I'm left handed, and after reading this lot I'm developing an inferiority complex
http://www.anythingleft-handed.co.uk/lefty_language.html
Deleted Member
I'm left - handed too Sandi, and left footed.......probably why I keep going around in circles!!!
davidneale
I am left handed to.
Ask a right handed person what hand do they use their fork when using a knife.
Then ask what hand they use for their fork when not using a knife.
Normally all right handers will switch hands with the fork.
I use my fork in my left hand no matter if I am using the knife or not.
So who is cack handed or should I say confused?
davidneale
Offered a new pen to write with, 97% of all people will write their own name.
davidneale
More people are killed annually by donkeys than die in air crashes.
davidneale
Chocolate contains phenyl ethylamine (PEA), a natural substance that is reputed to stimulate the same reaction in the body as falling in love
The hottest chilli in the world is the habanero.

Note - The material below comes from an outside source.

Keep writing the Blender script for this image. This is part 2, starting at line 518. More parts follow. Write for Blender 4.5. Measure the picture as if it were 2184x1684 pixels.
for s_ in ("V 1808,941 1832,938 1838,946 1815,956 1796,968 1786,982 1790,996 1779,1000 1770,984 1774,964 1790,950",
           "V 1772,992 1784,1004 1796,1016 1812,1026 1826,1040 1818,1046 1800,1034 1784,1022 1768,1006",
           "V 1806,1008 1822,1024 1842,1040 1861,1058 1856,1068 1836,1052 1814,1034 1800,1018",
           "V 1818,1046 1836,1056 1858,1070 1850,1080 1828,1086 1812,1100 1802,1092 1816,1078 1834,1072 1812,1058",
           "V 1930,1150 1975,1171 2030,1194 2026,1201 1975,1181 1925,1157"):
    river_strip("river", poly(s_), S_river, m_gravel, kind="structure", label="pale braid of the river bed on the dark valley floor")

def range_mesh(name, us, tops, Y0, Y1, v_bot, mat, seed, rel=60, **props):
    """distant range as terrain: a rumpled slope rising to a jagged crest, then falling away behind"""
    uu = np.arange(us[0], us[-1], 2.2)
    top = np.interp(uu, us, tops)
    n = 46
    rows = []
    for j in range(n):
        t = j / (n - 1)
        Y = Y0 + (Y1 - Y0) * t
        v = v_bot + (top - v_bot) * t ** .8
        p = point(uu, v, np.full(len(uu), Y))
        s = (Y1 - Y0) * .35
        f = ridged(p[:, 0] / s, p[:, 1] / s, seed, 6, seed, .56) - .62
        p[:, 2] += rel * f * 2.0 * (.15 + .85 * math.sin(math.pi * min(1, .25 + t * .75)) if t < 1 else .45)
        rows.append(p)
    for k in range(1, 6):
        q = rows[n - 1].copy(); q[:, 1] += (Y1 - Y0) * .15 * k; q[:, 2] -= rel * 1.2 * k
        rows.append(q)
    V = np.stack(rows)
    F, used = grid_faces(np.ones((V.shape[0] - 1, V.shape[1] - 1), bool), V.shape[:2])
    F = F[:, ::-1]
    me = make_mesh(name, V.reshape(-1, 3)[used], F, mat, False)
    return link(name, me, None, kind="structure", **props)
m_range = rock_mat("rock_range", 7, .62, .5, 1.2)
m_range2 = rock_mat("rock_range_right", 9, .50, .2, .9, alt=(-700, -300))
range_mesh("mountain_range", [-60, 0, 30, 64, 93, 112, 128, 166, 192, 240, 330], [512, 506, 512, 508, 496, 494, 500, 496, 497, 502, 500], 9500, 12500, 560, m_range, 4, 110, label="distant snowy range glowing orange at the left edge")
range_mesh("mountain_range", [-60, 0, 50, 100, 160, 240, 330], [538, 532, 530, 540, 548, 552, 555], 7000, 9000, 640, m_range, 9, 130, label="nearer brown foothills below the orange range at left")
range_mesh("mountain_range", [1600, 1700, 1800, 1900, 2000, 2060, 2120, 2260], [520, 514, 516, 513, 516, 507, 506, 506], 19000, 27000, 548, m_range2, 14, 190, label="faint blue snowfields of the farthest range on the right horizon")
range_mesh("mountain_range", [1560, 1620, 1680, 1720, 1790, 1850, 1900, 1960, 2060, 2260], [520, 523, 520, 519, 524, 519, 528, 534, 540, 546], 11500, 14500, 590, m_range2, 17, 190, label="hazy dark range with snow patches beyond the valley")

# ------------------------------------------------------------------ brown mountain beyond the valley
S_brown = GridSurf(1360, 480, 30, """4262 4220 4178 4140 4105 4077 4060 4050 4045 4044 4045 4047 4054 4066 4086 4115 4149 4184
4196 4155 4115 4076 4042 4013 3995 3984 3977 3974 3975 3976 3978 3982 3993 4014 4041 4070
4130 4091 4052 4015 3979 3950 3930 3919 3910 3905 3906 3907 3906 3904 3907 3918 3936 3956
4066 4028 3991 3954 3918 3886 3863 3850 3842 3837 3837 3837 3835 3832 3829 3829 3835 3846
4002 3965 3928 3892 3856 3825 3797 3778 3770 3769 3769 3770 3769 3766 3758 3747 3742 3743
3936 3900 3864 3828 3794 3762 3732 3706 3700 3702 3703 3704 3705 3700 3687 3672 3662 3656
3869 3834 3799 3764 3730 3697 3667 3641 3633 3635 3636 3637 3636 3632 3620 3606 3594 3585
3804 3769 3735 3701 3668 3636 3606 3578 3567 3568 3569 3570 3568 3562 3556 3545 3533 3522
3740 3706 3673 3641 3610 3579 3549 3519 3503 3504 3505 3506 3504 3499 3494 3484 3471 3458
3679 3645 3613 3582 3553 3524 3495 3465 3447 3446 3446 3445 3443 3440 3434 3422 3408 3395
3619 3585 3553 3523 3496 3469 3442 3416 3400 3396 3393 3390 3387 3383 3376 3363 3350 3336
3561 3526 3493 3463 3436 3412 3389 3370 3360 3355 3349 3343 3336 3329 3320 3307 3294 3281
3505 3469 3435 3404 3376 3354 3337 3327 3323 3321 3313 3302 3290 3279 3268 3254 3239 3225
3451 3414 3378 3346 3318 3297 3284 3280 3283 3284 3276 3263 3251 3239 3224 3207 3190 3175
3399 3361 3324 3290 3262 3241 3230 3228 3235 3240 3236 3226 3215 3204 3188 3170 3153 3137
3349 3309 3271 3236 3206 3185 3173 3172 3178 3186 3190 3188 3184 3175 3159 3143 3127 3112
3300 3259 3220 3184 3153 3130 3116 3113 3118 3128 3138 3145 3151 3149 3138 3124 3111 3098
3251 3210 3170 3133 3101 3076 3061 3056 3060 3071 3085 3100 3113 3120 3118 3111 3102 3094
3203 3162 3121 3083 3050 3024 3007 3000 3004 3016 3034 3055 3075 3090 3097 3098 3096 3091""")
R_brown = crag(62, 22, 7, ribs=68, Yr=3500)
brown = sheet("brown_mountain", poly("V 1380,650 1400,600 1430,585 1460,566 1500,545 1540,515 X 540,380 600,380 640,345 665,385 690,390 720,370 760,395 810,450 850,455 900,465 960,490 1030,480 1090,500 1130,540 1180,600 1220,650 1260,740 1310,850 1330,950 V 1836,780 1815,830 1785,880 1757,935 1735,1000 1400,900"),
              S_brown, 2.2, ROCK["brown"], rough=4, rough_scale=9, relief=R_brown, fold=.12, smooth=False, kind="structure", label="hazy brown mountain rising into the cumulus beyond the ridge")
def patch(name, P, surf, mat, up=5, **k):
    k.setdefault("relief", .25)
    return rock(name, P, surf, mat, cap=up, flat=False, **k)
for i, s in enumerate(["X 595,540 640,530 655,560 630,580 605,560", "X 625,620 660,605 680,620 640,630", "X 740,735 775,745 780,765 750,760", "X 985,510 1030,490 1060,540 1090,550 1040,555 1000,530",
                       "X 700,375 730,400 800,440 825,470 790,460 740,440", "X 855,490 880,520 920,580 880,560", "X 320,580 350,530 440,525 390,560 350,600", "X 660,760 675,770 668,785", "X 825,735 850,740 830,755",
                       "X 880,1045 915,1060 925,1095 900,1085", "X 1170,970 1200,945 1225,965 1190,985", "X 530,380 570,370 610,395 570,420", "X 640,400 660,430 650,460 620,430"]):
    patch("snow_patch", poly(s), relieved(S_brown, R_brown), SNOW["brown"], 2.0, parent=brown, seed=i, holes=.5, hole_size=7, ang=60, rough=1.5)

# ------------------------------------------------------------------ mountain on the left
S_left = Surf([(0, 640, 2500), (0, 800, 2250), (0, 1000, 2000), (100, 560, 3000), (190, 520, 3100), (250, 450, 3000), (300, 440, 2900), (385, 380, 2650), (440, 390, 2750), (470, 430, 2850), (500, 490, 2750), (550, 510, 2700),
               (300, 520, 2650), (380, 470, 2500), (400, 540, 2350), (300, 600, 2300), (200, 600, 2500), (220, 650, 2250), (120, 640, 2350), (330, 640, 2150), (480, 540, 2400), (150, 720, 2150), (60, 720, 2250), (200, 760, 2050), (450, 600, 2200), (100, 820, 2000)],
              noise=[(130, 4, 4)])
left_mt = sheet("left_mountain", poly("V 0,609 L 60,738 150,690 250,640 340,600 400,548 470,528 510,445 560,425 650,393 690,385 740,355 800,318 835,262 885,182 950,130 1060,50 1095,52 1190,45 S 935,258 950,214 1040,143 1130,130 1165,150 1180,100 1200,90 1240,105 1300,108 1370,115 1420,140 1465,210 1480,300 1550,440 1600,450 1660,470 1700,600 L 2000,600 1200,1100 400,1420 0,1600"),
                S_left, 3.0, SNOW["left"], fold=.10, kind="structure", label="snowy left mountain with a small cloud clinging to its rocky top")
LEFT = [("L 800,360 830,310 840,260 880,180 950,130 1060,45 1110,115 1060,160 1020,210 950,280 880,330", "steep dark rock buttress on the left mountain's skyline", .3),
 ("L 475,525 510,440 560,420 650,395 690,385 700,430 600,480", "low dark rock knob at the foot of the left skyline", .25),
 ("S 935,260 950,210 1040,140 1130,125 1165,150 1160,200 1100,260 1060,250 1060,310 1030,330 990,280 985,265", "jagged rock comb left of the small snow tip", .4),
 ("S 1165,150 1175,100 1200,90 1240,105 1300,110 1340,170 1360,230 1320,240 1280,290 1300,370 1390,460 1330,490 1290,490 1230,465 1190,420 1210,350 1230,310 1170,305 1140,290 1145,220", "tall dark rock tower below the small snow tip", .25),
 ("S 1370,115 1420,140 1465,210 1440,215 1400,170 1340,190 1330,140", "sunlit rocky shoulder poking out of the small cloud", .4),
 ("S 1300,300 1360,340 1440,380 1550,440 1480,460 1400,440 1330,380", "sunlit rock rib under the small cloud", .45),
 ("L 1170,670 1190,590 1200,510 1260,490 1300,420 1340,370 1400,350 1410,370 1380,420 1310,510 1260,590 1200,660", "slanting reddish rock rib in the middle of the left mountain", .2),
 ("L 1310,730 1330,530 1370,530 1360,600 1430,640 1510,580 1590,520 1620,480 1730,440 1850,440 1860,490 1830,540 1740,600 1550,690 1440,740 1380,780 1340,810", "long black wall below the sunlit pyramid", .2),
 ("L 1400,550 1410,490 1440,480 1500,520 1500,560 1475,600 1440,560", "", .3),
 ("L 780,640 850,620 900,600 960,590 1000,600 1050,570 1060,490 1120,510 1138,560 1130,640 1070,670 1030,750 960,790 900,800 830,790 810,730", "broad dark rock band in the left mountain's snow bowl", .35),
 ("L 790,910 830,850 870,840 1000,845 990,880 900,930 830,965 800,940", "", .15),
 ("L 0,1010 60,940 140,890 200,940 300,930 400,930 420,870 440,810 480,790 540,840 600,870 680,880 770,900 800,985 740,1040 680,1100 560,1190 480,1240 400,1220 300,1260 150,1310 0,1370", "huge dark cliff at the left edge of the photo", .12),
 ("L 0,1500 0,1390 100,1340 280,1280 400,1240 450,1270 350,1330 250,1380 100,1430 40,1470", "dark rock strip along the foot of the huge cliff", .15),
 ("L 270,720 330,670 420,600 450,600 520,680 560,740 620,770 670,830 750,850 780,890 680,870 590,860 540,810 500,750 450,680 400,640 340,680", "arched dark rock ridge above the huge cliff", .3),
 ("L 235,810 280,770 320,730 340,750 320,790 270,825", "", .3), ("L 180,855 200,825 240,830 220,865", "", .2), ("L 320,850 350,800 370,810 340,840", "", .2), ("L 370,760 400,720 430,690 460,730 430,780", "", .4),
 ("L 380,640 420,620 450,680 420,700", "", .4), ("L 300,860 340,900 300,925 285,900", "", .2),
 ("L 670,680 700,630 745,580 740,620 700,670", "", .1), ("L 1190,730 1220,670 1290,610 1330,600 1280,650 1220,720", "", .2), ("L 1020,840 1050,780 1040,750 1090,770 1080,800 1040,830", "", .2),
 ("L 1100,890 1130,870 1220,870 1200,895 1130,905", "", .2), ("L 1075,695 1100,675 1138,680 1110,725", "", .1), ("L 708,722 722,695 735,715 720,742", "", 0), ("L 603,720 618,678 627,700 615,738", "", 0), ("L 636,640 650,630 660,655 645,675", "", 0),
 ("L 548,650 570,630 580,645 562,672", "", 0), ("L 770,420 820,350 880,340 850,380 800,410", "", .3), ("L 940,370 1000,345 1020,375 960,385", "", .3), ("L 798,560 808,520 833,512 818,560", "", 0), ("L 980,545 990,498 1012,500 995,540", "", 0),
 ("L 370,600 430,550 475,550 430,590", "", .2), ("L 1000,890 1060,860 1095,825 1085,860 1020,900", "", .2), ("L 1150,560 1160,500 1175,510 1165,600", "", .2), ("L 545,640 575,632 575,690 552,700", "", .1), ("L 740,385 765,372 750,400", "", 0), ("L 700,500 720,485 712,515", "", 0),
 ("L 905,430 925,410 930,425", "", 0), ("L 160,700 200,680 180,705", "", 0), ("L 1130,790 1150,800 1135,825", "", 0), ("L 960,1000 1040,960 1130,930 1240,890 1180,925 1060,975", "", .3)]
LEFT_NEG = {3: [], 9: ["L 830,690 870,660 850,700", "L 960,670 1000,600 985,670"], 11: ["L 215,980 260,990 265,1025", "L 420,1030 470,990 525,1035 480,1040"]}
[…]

The average person will consume 10,000 chocolate bars in a lifetime.
Deleted Member
For once I'm above average!!!
justjerry
Did you know...
Donald Duck comics were banned from Finland 'cos he doesn't wear any pants!!
There are more English speakers in China than in the USA
fastjock
i'm left-handed too , in scotland we're known as 'corrie-fisted'
pig fact - a sow's cervix has a left-hand thread , the boar's penis has a corkscrew tip which has to lock in to the sow's cervix before the boar can ejaculate - hence the term 'screwing'
davidneale
In the 1700s, European women achieved a pale complexion by eating "Arsenic Complexion Wafers" actually made with the poison.
Laser stands for "light amplification by stimulated emission of radiation." I am sure that must be really interesting!
The condom - made originally of linen - was invented in the early 1500's. That don't sound too good!
davidneale
When Scott Paper Co. first started manufacturing toilet paper they did not put their name on the product because of embarrassment.
Wrigley's promoted their new spearmint-flavoured chewing gum in 1915 by mailing 4 sample sticks to each of the 1.5 million names listed in US telephone books.
Hans Christian Andersen, Cher, Tom Cruise, Albert Einstein, Whoopie Goldberg, Greg Louganis, Lee Harvey Oswald, and Gen. George S. Patton, are (were) all dyslexics.